* _Records provided_:
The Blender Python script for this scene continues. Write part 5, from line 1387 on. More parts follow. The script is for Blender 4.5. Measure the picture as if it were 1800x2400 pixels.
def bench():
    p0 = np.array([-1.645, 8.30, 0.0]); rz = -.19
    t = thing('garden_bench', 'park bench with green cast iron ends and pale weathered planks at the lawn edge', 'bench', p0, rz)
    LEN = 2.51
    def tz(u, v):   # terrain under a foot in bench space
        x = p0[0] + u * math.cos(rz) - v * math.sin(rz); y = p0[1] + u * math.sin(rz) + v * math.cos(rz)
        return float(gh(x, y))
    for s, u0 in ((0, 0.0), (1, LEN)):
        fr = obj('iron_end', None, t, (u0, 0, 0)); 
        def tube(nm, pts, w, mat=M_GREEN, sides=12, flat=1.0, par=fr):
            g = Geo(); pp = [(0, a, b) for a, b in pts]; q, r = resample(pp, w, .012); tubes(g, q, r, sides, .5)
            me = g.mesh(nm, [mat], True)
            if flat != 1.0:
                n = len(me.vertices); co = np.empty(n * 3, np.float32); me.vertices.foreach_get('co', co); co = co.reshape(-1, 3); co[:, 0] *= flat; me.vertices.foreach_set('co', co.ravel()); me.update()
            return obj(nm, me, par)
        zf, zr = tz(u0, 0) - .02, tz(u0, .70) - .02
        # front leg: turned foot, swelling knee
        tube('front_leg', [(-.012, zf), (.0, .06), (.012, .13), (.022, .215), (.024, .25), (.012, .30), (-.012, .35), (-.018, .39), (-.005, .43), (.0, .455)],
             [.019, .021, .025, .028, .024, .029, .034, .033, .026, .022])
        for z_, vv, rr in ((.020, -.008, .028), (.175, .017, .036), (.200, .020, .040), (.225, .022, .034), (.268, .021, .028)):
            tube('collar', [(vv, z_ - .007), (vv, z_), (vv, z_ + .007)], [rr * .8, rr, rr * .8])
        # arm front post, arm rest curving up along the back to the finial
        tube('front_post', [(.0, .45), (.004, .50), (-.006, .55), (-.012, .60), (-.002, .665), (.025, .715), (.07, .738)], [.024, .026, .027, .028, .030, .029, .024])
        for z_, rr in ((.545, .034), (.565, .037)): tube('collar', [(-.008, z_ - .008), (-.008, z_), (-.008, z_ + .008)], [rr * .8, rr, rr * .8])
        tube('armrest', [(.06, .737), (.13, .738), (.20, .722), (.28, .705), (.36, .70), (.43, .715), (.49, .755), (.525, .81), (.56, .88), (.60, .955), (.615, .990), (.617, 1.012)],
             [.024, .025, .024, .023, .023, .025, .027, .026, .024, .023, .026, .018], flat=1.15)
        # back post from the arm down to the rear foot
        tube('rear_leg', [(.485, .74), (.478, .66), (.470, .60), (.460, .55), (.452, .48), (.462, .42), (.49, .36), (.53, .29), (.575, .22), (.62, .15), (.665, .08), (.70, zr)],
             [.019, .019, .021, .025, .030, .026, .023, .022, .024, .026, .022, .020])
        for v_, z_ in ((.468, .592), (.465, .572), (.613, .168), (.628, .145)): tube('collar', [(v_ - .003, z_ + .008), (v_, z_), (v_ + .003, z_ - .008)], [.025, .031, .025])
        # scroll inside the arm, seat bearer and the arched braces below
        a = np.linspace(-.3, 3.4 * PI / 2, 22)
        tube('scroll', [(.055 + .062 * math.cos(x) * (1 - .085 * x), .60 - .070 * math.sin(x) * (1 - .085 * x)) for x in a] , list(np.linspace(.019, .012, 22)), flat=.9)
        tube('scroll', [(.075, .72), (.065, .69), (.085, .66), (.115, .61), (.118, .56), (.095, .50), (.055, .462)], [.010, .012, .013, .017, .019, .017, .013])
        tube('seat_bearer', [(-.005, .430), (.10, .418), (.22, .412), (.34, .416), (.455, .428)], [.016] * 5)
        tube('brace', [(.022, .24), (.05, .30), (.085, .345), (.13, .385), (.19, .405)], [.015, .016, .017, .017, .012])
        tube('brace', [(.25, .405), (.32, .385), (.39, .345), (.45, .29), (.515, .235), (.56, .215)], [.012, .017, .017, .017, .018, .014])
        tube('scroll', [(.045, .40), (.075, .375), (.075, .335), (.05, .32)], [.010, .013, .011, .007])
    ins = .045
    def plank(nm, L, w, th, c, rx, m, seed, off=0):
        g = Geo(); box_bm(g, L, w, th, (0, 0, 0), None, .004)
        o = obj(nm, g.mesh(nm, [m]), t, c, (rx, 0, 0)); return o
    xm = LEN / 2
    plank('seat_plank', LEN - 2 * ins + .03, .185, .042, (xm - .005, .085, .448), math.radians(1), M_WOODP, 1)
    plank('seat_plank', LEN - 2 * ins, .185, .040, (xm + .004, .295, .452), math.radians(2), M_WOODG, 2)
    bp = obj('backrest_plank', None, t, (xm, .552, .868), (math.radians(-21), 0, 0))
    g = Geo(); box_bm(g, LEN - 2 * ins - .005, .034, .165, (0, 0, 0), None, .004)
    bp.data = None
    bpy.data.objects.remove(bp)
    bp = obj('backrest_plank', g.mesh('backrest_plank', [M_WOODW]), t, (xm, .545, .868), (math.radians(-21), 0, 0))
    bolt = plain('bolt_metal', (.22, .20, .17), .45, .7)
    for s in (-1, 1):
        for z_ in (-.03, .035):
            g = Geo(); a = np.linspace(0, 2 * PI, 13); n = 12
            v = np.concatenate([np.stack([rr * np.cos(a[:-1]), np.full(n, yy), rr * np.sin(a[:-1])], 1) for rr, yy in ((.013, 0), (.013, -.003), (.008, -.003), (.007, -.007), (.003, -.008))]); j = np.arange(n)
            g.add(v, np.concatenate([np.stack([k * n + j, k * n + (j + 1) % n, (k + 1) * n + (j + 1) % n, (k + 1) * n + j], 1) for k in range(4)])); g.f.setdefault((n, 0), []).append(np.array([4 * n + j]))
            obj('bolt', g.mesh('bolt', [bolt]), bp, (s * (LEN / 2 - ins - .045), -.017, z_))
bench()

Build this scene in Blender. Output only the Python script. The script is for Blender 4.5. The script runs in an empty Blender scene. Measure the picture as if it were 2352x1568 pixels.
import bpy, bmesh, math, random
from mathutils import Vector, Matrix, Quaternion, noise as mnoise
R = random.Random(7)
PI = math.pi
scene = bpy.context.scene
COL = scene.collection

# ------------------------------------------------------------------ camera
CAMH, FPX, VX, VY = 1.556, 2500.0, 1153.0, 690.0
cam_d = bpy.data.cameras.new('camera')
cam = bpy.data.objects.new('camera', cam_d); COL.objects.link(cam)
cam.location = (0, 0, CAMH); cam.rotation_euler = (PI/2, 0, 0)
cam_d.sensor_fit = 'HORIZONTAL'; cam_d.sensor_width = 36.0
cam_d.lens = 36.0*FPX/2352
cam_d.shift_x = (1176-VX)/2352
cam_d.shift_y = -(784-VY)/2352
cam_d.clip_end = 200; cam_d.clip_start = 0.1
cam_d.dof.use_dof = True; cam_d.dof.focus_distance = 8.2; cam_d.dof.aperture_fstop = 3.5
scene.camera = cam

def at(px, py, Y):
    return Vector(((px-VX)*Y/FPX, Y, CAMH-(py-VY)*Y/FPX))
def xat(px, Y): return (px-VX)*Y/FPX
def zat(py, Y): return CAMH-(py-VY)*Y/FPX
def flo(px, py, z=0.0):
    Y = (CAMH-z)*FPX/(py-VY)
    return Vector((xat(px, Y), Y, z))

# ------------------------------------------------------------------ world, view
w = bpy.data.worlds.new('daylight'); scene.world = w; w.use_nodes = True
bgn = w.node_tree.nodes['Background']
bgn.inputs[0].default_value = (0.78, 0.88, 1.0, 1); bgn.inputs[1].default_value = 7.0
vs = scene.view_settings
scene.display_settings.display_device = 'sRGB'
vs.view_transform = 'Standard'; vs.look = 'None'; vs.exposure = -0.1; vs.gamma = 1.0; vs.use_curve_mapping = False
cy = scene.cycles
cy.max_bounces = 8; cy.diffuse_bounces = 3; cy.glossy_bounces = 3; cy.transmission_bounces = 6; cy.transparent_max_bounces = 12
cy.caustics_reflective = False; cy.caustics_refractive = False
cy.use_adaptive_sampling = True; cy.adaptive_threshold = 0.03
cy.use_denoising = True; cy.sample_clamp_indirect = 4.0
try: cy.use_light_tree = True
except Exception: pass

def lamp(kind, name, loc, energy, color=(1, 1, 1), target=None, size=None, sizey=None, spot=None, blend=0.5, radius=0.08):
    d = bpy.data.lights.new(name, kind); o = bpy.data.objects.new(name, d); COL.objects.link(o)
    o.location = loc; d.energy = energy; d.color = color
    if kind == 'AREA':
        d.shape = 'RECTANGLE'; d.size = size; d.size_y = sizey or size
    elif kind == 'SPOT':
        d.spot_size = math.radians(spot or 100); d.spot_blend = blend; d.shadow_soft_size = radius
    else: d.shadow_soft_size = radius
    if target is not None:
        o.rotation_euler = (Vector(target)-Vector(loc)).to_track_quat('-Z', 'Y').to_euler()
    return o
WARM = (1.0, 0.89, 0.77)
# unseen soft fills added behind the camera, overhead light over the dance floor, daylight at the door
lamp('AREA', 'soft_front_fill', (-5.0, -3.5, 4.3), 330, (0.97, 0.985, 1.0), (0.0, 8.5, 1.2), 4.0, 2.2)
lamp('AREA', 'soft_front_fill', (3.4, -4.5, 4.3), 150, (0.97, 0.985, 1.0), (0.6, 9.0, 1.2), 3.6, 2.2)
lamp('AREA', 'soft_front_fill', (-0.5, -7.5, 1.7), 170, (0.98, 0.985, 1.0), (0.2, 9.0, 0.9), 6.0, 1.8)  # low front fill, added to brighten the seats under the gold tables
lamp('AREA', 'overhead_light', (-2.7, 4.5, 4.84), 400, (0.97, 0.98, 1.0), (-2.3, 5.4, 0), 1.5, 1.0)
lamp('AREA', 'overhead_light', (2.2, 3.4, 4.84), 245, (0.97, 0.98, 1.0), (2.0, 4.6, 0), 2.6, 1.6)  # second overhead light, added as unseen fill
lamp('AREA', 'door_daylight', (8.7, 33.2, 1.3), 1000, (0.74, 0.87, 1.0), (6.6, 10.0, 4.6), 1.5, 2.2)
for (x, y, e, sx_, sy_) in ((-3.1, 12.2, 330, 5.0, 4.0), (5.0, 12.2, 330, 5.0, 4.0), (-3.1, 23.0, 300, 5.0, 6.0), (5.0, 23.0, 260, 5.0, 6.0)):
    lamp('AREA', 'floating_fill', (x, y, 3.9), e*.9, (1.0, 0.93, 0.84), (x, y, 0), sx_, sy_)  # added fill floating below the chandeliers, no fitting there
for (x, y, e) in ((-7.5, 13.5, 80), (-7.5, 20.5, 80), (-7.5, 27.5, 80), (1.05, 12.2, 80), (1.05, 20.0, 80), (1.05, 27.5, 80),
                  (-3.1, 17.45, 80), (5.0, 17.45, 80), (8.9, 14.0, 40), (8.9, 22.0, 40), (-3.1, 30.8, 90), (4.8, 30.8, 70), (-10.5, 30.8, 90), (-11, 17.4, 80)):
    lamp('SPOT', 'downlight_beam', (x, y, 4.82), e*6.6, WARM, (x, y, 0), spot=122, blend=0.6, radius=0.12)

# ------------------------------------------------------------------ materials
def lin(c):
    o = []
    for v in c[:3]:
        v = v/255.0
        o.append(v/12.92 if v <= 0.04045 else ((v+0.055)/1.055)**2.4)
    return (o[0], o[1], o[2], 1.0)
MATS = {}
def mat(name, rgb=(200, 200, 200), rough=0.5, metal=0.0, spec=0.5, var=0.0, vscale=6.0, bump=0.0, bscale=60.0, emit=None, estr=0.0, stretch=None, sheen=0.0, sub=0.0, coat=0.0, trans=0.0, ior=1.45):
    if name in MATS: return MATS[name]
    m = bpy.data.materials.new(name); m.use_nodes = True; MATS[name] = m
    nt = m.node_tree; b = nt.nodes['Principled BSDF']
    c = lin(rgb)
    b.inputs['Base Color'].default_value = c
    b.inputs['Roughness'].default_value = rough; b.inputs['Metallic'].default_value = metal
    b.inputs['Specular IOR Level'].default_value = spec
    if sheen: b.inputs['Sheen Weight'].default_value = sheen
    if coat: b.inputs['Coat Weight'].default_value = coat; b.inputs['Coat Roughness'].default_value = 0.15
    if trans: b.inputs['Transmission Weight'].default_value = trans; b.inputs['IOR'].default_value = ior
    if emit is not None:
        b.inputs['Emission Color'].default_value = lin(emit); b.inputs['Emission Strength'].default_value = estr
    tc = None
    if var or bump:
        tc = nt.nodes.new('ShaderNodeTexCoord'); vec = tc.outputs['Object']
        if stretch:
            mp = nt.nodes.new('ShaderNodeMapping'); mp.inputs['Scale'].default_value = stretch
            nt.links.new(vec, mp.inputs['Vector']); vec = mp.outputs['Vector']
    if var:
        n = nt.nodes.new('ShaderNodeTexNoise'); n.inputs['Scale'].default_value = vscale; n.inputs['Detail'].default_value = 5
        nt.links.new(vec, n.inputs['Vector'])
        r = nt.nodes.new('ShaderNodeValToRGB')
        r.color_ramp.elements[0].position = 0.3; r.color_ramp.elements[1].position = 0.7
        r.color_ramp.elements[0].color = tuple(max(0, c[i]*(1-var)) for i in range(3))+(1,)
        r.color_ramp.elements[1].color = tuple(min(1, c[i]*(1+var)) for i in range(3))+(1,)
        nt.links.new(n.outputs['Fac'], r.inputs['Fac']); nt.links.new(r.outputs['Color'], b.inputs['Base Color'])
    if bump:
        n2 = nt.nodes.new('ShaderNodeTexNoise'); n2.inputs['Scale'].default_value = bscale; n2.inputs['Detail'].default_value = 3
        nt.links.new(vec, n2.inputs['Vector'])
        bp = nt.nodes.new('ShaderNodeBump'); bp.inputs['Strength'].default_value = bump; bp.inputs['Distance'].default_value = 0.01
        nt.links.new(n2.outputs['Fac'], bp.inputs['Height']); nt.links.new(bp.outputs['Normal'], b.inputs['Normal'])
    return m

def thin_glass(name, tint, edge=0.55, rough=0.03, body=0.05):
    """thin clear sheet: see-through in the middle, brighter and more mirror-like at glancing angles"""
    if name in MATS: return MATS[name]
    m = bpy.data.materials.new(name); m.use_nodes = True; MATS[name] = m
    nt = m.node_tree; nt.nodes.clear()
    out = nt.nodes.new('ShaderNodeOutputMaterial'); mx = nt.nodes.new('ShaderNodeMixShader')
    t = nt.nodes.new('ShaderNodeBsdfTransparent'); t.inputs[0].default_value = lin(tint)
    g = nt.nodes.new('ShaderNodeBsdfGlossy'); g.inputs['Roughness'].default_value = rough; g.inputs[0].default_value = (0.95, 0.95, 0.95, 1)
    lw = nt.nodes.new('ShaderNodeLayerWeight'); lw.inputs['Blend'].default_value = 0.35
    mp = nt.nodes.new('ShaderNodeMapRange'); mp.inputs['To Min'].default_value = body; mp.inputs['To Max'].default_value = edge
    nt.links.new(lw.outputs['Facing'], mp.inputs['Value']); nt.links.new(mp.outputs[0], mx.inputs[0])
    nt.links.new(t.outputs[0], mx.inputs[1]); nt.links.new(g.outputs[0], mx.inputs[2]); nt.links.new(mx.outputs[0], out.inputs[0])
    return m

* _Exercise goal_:
Exactly as written, return the lines from the line containing "Build this scene" through the line containing "COL = scene.collection", both included.

* _Response_:
Build this scene in Blender. Output only the Python script. The script is for Blender 4.5. The script runs in an empty Blender scene. Measure the picture as if it were 2352x1568 pixels.
import bpy, bmesh, math, random
from mathutils import Vector, Matrix, Quaternion, noise as mnoise
R = random.Random(7)
PI = math.pi
scene = bpy.context.scene
COL = scene.collection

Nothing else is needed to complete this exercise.